Among the rare Ukrainian tides housed at Houghton Library are the Apostol and Primer, the first books printed in Ukraine (Lviv, 1574); the Ostrih Bible (1581); the edicts of Hetman Ivan Mazepa; the manuscript of Hryhoriy Skovoroda’s Dialogue; and first editions of classic works by Ivan Kotlyarevskyi, Taras Shevchenko, Panteleimon Kulish, and important 20th century authors.

Unit 5

The British Library

The British Library, established in 1973, is the national library for the United Kingdom under the control and management of the British Library Board. It consists of the Reference Division, the Bibliographic Services Division, the National Sound Archive and the Research and Development Department in London, and the Lending Division in Yorkshire.

The Reference Division has its origins in the library departments of the British Museum and includes the Department of Printed Books, the Department of Manuscripts and the Preservation Service which are in the British Museum building; and, elsewhere in London, the Department of Oriental Manuscripts and Printed Books, the Science Reference Library and the India Office Library and Records.

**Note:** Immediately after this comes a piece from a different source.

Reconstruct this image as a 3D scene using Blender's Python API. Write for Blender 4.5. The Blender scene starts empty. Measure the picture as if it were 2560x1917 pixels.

The British Museum was founded by Act of Parliament in 1753 to bring together the collections of Sir Robert Cotton, which were already national property, and those formed by the two Harleys, first and second Earls of Oxford, and by Sir Hans Sloane; both collections were on offer to the nation for sale on favourable terms. Under the terms of the Act, which closely followed lines laid down in the will of Sir Hans Sloane, a government lottery was held to provide a build­ing to all these collections and future additions to them, and to pay for the Sloane and Harley collections.

Montagu House, a seventeenth-century building, standing on the present site of the Museum, was bought, and in 1759 it was opened as the British Museum. It stood until 1845, but the present King’s Library, the first part îf a new building on the site, was finished in 1826, and the new south wing, with the entrance portico in its pres­ent form, was completed in 1847. The architect was Sir Robert Smirke and the sculptured tympanum was designed by Sir Richard Westmacott.

The Royal Library, containing the books of the kings of England from Edward IV onwards, was presented to the nation by George II in 1757 and added to the collections. The library of George III, pre­sented to the nation by his son in 1823, was transferred to the Museum and housed in the King’s Library, mentioned above, which had been designed to hold it.

In 1973 the library departments were separated from the Museum and joined with other institutions to form the British Library.